[pulseaudio-discuss] Summary of the PulseAudio/Bluetooth discussions at the BlueZ meeting in Helsinki

Lennart Poettering lennart at poettering.net
Wed Jun 4 13:07:38 PDT 2008


Heya!

(Luiz, please forward this to the bluez ML!)

So, here's my summary of the grand plan to get PA and BT working well
together. This is basically the result of the audio discussions during
the BlueZ Meeting we had in Helsinki that ended today. Especially for
you, João-Paulo, this might be very interesting!

There should be two new PA modules, module-bluetooth-discover and
module-bluetooth-device. The former will use D-Bus to connect to the
BlueZ system services and whenever a new BT audio devices appears load
one m-bt-device instance for it. (as a side node: in contrast to linux
kernel modules, PA modules can be loaded more than once at the same
time). 

The latter, m-bt-device, then connects to the BlueZ audio service via one
BlueZ specific well known unix socket, configures a connection to the
BT device, gets a BT socket fd passed in via the unix socket and then
hands this over to its RT thread. The code for this would actually be
very similar to module-esd-sink which we ship already. m-esd-s is a
sink for PA that hands data to an existing EsounD server. It's basic
structure is very similar: we first configure the ESD connection from
the main thread via exchanging a few simple packets and then hand the
actual communication socket to the RT thread for the actual work. The
big difference in logic is mostly that the BT module needs to encode
the audio data to SBC/SCO first, while the ESD module just spits raw
PCM to the TCP stream. And then, the timing needs to be implemented
differently. 

Neither ESD nor A2DP/SCO provide any reasonable timing
source. However, the TCP socket used by ESD provides flow control
which we misuse for timing estimation. Unfortunately A2DP/SCO doesn't
even provide that, so we need to roll our own timing all the time --
with the exception that for the SCO case we can probably deduce the
remote clock from the time we get the recording packets flowing
in. Since for A2DP we mostly lack recording support we don't have that
clock and we have no other option than just using the raw local clock.
The BT socket uses DGRAM/SEQPACKET as socket type, This should
actually make things much easier than for the m-e-s case, since packet
deserilization is much easier.

Since we only have a single socket for both recording and playback
m-bt-device should register both a sink and a source at the same time
and run it from the same RT thread. This is similar to what module-oss
does, but different from e.g. the alsa modules which run the sink and
the source from seperate threads.

The seperation of m-bt-discover and m-bt-device is very similar to the
seperation between module-hal and module-alsa-{sink,source} or
module-zeroconf-discover and module-tunnel.
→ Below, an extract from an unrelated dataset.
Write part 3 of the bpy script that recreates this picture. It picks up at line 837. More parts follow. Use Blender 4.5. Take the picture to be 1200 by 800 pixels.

To improve the timing estimation, the BlueZ team will add support for
and SIOCOUTQ/SIOCINQ on the BT audio socket. This should tell us how
many bytes are buffered locally. Of course, we still would have no
idea how many bytes are buffered on the receivng side, but it would
help us at least a bit to make our timing more reliable. Also, they
want to add a new sockopt which would allow us to query the BT clock
of the BT device. We can probably assume that the audio clock of the
BT device is dependant or identical to the BT clock. This would allow
us to make sure we stay in sync with the device as much as possible,
even tough we still would have no idea about the actual latency.

The first step to implement is certainly m-bt-device without any fancy
timing. The next step would be m-bt-discover and finally, the fancier
timing estimation should be implemented. And finally the native volume
support should be implemented.

m-bt-device would probably not use D-Bus itself at all. Only
m-bt-discover would.

Eventually the btaudio unix socket should also be used to pass the key
events from the bt head set. I'd need to add a simple subsystem to
pass them on to the application then. Those keypresses would then be
passed to the application inline via the audio API. On one hand I see
that it would be good send the key events inline to make clear to
which audio device they belong. OTOH I have a bad feeling about this
because I don't want to add yet another key event subsystem, in
addtion to XIE, the linux input stuff and even HAL. We need to think
about this a bit more. (It is interesting to note, that having the
sound server forward "pause" and "resume" request to applications is
on the todo list anyway, to allow policy modules to request music
playback stopping on imcoming phone calls and suchlike. So doing the
full "audio key" set of keypresses would be a simple extension of
that.)

Marcel, Johan, Luiz, Marc-André, Claudio, did I miss anything?

Lennart

-- 
Lennart Poettering                        Red Hat, Inc.